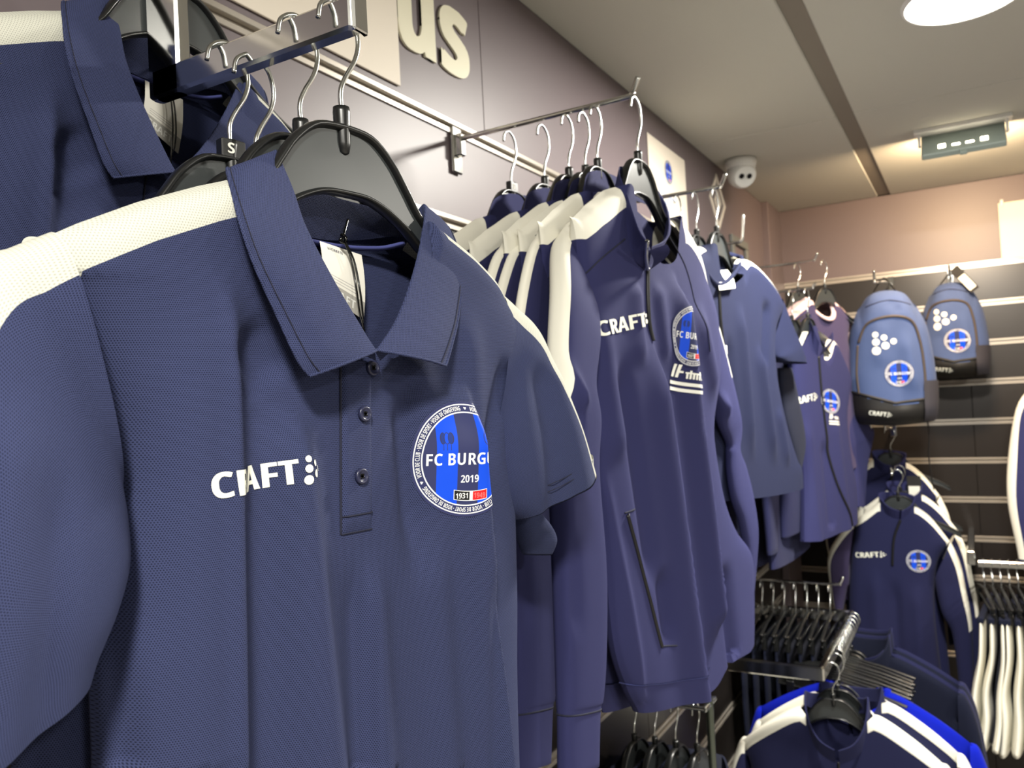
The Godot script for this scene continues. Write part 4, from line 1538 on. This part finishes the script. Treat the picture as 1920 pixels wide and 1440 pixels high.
func sweatshirt(at: Vector3, turn: float) -> Node3D:
	var o := thing("sweatshirt", "navy round-necked sweatshirt with white neck label and ribbed hem on the middle rod", "sweatshirt", at, turn)
	var s := sheet({
		"L": pv([-0.2682, -0.074, -0.2526, -0.195, -0.2376, -0.3584, -0.2138, -0.5556]),
		"R": pv([0.4597, -0.0726, 0.3584, -0.1452, 0.3416, -0.2537, 0.3979, -0.3771, 0.4812, -0.4827, 0.5197, -0.5147, 0.511, -0.625]),
		"top": pv([-0.2448, -0.0703, -0.1633, -0.0136, -0.08, 0.0115, -0.065, -0.0464, -0.0024, -0.0632, 0.0782, -0.0376, 0.1508, 0.0135, 0.2905, -0.0095, 0.4597, -0.0726]),
		"topb": pv([-0.2448, -0.0703, -0.1633, -0.0136, -0.08, 0.0115, 0.0199, 0.0154, 0.1508, 0.0135, 0.2905, -0.0095, 0.4597, -0.0726]),
		"hem": pv([-0.2811, -0.5, 0.0107, -0.5276, 0.1951, -0.5432, 0.4158, -0.5564]),
		"nl": -0.118, "nr": 0.095, "T": 0.028, "Tb": 0.035, "zc": -0.028, "zr": -0.035, "rc": 0.04, "pw": 5.0,
		"folds": [[0.0353, -0.0928, 0.0636, -0.4685, 0.03, 0.02, 0.012, 0.2, 0.3], [0.1456, -0.1825, 0.2274, -0.484, 0.03, 0.02, 0.012, 0.2, 0.3], [-0.0433, -0.1668, -0.0242, -0.4376, 0.02, 0.02, -0.010, 0.2, 0.3], [0.2448, -0.0762, 0.1966, -0.2435, 0.03, 0.02, -0.012, 0.2, 0.2], [0.2785, -0.3337, 0.3345, -0.4942, 0.025, 0.02, 0.008, 0.2, 0.3]],
	})
	torso(o, s, M.sweat, M.white, 80, 80, Vector2(0.012, 0.022), 0.03, 0.12, M.sweat)
	sleeve(o, [[0.4882, -0.0522, 0.3351, -0.1858, -0.04, 0.015], [0.554, -0.1283, 0.3585, -0.2058, -0.035, 0.018], [0.5979, -0.1786, 0.3757, -0.2154, -0.03, 0.02], [0.636, -0.2257, 0.4014, -0.2232, -0.03, 0.02]], true, M.sweat, {"n": 24, "nphi": 40})
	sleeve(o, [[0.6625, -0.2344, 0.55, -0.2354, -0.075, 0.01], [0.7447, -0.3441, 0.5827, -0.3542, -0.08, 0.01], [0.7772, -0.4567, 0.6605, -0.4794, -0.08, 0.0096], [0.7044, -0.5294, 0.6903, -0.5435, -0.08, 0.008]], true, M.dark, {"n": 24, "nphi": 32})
	var ring := pv3([-0.0677, 0.0094, -0.035, -0.1286, -0.0503, -0.01, -0.0845, -0.0758, 0, 0.0354, -0.0399, -0.01, 0.1688, 0.0126, -0.035, 0.2098, 0.0289, -0.06, 0.1574, 0.0356, -0.08, 0.0359, 0.0252, -0.065, -0.0677, 0.0094, -0.035])
	var A := Acc.new()
	A.tube(cr3(ring, 60), 0.008, 10, 0.6)
	part(o, "neckband", A, M.sweat)
	quad_patch(o, "neck_label", pv3([-0.0389, -0.0357, -0.03, 0.0602, -0.0226, -0.03, -0.0161, -0.0756, 0.012, -0.1126, -0.0886, 0.012]), M.label, 0.004, "white neck label")
	seam(o, s, "zip", pv([-0.0852, -0.0803, -0.0868, -0.1467, -0.0804, -0.2017]), 0.004, M.zip, 0.001)
	var Z := Acc.new()
	Z.box(Vector3(-0.004, -0.018, 0), Vector3(0.004, 0.0, 0.003), 0.001)
	var zp := part(o, "zip_puller", Z, M.label, "pale zip puller")
	var zpos := pv([-0.0769, -0.1993])[0]
	zp.position = s.pt(zpos.x, zpos.y, 0.004)
	return o

func zip_jacket(at: Vector3, turn: float) -> Node3D:
	var o := thing("track_jacket", "navy zipped jacket with crest hanging near the far corner, left of the backpacks", "jacket", at, turn)
	var s := sheet({
		"L": pv([-0.1023, -0.0794, -0.1021, -0.1893, -0.089, -0.3249, -0.0642, -0.4962, -0.1023, -0.7434]),
		"R": pv([0.4014, -0.1845, 0.3261, -0.3092, 0.3419, -0.4624, 0.3751, -0.5802, 0.346, -0.8046]),
		"top": pv([-0.0781, -0.0781, -0.0204, -0.0336, 0.0419, 0.0001, 0.0813, -0.0664, 0.1227, -0.0981, 0.1726, -0.0829, 0.224, -0.0376, 0.3182, -0.1112, 0.4014, -0.1845]),
		"topb": pv([-0.0781, -0.0781, -0.0204, -0.0336, 0.0419, 0.0001, 0.1366, -0.0108, 0.224, -0.0376, 0.3182, -0.1112, 0.4014, -0.1845]),
		"hem": pv([-0.3068, -0.6648, -0.1514, -0.6838, 0.0216, -0.6946, 0.2892, -0.6903]),
		"nl": -0.075, "nr": 0.105, "T": 0.028, "Tb": 0.04, "zc": -0.028, "zr": -0.03, "rc": 0.04, "pw": 5.0,
		"folds": [[0.1395, -0.2659, 0.2134, -0.7066, 0.04, 0.03, 0.012, 0.2, 0.0], [-0.0698, -0.2925, -0.0444, -0.6842, 0.04, 0.03, 0.012, 0.2, 0.0], [0.0518, -0.368, 0.0754, -0.6505, 0.03, 0.03, -0.012, 0.2, 0.0]],
	})
	torso(o, s, M.jacket, M.white, 60, 60, Vector2(0.012, 0.02))
	sleeve(o, [[0.4302, -0.1843, 0.3404, -0.3287, -0.04, 0.018], [0.4905, -0.2668, 0.3402, -0.3708, -0.035, 0.021], [0.5876, -0.3574, 0.3502, -0.4154, -0.03, 0.0228], [0.6052, -0.3929, 0.3558, -0.4445, -0.03, 0.0216], [0.5143, -0.4967, 0.3778, -0.5038, -0.03, 0.0204], [0.4521, -0.6475, 0.3651, -0.6364, -0.03, 0.018]], true, M.jacket, {"n": 30, "nphi": 32, "sf": 0.3, "sb": 0.9, "stripe_end": 12})
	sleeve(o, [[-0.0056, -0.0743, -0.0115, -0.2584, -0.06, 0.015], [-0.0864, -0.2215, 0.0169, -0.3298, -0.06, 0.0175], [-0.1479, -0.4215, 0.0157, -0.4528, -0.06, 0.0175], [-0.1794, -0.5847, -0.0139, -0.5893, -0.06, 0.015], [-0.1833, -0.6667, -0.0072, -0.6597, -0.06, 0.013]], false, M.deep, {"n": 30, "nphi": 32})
	stand(o, [pv3([0.0398, -0.1014, 0, 0.0081, -0.07, -0.005, 0.0411, -0.0053, -0.03, 0.2648, 0.0035, -0.09, 0.263, -0.0347, -0.05, 0.1448, -0.0759, -0.01, 0.0581, -0.1012, 0]), pv3([0.0089, -0.0549, 0.02, -0.0111, -0.0061, 0.01, 0.0616, 0.04, -0.03, 0.2789, 0.0494, -0.085, 0.3103, 0.0068, -0.05, 0.1855, -0.0487, 0, 0.0466, -0.0749, 0.02])], M.jacket)
	seam(o, s, "zip", pv([0.0444, -0.1014, 0.055, -0.263, 0.1042, -0.4778, 0.2381, -0.6829]), 0.005, M.zip, 0.001)
	patch(o, s, "crest", pv([0.1244, -0.2515])[0], Vector2(0.17, 0.085), -0.1, M.crest, 0.002, 30, 20, "round blue club crest")
	patch(o, s, "chest_print", pv([-0.0605, -0.2373])[0], Vector2(0.15, 0.03), 0.1, M.logo, 0.002, 30, 8, "white brand lettering")
	patch(o, s, "sponsor_print", pv([0.138, -0.3146])[0], Vector2(0.09, 0.045), -0.1, M.sponsor, 0.002, 16, 8, "small white sponsor mark")
	var V := Acc.new()
	V.slab(pv([-0.2324, -0.0425, -0.2041, -0.0384, -0.1834, -0.0606, -0.1461, -0.0299, -0.1083, -0.0287, -0.1793, -0.0866, -0.2035, -0.087]), 0.03, 0.032)
	part(o, "collar_print", V, M.white, "white angular mark at the shoulder")
	return o

func backpack(label: String, at: Vector3, turn: float, w: float, h: float, twist: float) -> Node3D:
	var o := thing("backpack", label, "backpack", at, turn)
	var d := {
		"L": pv([-w * 0.62, h * 0.40, -w * 0.88, h * 0.2, -w, -h * 0.1, -w * 0.98, -h * 0.35, -w * 0.9, -h * 0.5]),
		"R": pv([w * 0.62, h * 0.40, w * 0.88, h * 0.2, w, -h * 0.1, w * 0.98, -h * 0.35, w * 0.9, -h * 0.5]),
		"top": pv([-w * 0.64, h * 0.36, -w * 0.4, h * 0.47, 0, h * 0.5, w * 0.4, h * 0.47, w * 0.64, h * 0.36]),
		"hem": pv([-w, -h * 0.47, 0, -h * 0.5, w, -h * 0.47]),
		"neck": false, "T": 0.10, "Tb": 0.06, "zc": 0.0, "zr": 0.0, "rc": 0.10, "pw": 3.0, "hemclose": 0.06,
		"folds": [[-w * 0.2, h * 0.3, -w * 0.3, -h * 0.1, 0.03, 0.03, 0.008, 0.3, 0.3], [w * 0.3, h * 0.2, w * 0.5, -h * 0.3, 0.03, 0.02, 0.008 + twist * 0.01, 0.3, 0.3], [w * 0.1, -h * 0.1, w * 0.2, -h * 0.4, 0.02, 0.03, -0.007, 0.3, 0.3], [0.0, h * 0.42, w * 0.25, h * 0.3, 0.02, 0.02, -0.008, 0.3, 0.3]],
	}
	var s := sheet(d)
	var A := Acc.new()
	var K := Acc.new()
	for back in [false, true]:
		var P := sheet_grid(s, 48, 56, Vector2.ZERO, back)
		var low := func(i: int, j: int) -> bool: return P[j][i].y < -h * 0.33 + absf(P[j][i].x) * 0.22 - P[j][i].x * 0.12
		A.grid(P, func(i: int, j: int) -> bool: return not low.call(i, j), [], back)
		K.grid(P, low, [], back)
	part(o, "body", A, M.bag)
	part(o, "base_panel", K, M.bagdark, "black base")
	var base_line := PackedVector2Array()
	for q in 21:
		var bx := lerpf(-w * 0.97, w * 0.97, q / 20.0)
		base_line.append(Vector2(bx, -h * 0.33 + absf(bx) * 0.22 - bx * 0.12))
	seam(o, s, "base_piping", base_line, 0.0055, M.bagdark, 0.0, 60)
	# piped zips: the pocket's and the main one
	seam(o, s, "pocket_zip", pv([-w * 0.72, h * 0.12, -w * 0.5, h * 0.25, 0, h * 0.29, w * 0.45, h * 0.25, w * 0.62, h * 0.1, w * 0.68, -h * 0.12, w * 0.66, -h * 0.25]), 0.005, M.zipbrown, 0.001, 60)
	seam(o, s, "pocket_edge", pv([-w * 0.74, h * 0.1, -w * 0.8, -h * 0.1, -w * 0.78, -h * 0.25]), 0.004, M.zipbrown, 0.001, 30)
	seam(o, s, "top_crease", pv([-w * 0.5, h * 0.38, 0, h * 0.41, w * 0.5, h * 0.37]), 0.002, M.thread, 0.0, 30)
	patch(o, s, "dot_print", Vector2(-w * 0.15, h * 0.10), Vector2(0.115, 0.115), 0.1, M.dots, 0.0015, 20, 20, "six white dots in a triangle")
	patch(o, s, "crest", Vector2(-w * 0.02 + 0.02, -h * 0.12), Vector2(0.095, 0.095), 0, M.crest, 0.0015, 20, 20, "round blue club crest")
	patch(o, s, "brand_print", Vector2(-w * 0.35, -h * 0.40), Vector2(0.075, 0.02), -0.15, M.logo, 0.002, 16, 6, "small white lettering")
	# hanging loop, grip and straps
	var Lp := Acc.new()
	Lp.tube(cr3(pv3([-0.05, h * 0.45, -0.03, -0.028, h * 0.53, -0.03, 0, h * 0.60, -0.035, 0.028, h * 0.53, -0.03, 0.05, h * 0.45, -0.03]), 30), 0.009, 8, 0.3)
	part(o, "loop_handle", Lp, M.bagdark, "dark carrying loop")
	for sd in [-1, 1]:
		var St := Acc.new()
		St.tube(cr3(pv3([sd * 0.05, h * 0.44, -0.06, sd * w * 0.55, h * 0.2, -0.095, sd * w * 0.7, -h * 0.2, -0.09, sd * w * 0.85, -h * 0.46, -0.06]), 30), 0.02, 8, 0.3)
		part(o, "shoulder_strap", St, M.bagdark)
	if twist > 0:
		var Ls := Acc.new()
		Ls.tube(cr3(pv3([w * 0.75, -h * 0.40, -0.05, w * 0.8, -h * 0.55, -0.03, w * 0.76, -h * 0.75, -0.03, w * 0.82, -h * 0.98, -0.03]), 24), 0.011, 8, 0.15)
		part(o, "loose_strap", Ls, M.bagdark, "dark strap hanging loose")
	var Pk := Acc.new()
	var rows: Array = []
	for j in 13:
		var row := PackedVector3Array()
		for i in 9:
			var f := i / 8.0
			var y := lerpf(-h * 0.18, -h * 0.46, j / 12.0)
			var x := lerpf(w * 0.62, s.XR.at(y) - 0.002, f)
			row.append(s.pt(x, y, 0.006))
		rows.append(row)
	Pk.grid(rows)
	part(o, "side_pocket", Pk, mat(Color(0.20, 0.19, 0.22), 0.7), "dark mesh side pocket")
	return o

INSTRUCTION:
Of the lines in this listing, report how many contain the string "false", and give the number only.

ANSWER TO THIS EXERCISE:
3